WORTH REPEATING: “This is the greatest election I’ve ever been through.” - Republican consultant and Trump supporter Chad Towe, at a Monday debate-watching event.

NEW PARTNERSHIP: The University of California came under fire earlier this year after a state audit determined that the college system’s enrollment strategy favored out-of-state applicants. UC officials quickly condemned the report and spent $158,000 on a publicity campaign to counter the findings. As the university seeks to offset criticism and enroll more residents, it plans to announce a partnership today with the Boys & Girls Club to “increase the diversity of students enrolling at and graduating from UC campuses.” The project will include pilot programs with Boys & Girls Clubs in Pasadena, San Francisco and Merced, and align with Senate President Pro Tem Kevin De León’s push to better prepare California students for college, UC said. The briefing begins at noon at the Slavik Branch of Boys & Girls Club of Pasadena.

VIDEO OF THE DAY: Sacramento Democrats root for Hillary Clinton during the debate against Donald Trump.

LOOKING BACK: Changing the criminal justice system is a hot topic at the Capitol this year as Gov. Jerry Brown pushes voters to approve his prison sentencing overhaul in November. Today Magnus Lofstrom, a researcher at the Public Policy Institute of California, will introduce the findings of a new report looking back at the effects of past criminal justice reforms, including efforts to prioritize “correctional resources toward more serious offenders.” The briefing begins at noon at the Capitol Event Center on 11th Street.

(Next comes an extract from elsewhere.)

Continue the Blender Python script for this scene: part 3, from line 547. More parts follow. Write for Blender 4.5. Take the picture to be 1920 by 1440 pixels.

WELLS FARGO: State Treasurer John Chiang is holding a noon press conference at San Francisco City Hall to make an announcement related to Wells Fargo Bank, which recently agreed to a $185 million settlement after bank employees opened more than two million fake accounts to fulfill aggressive sales goals. Chiang’s office was mum Tuesday about the details of today’s announcement. The bank is part of the treasurer office’s 2015-17 underwriter pool of firms eligible to participate in state-issued bonds. In July, Chiang warned pool members that they would be kicked out of the pool if they donated to local school bond campaigns.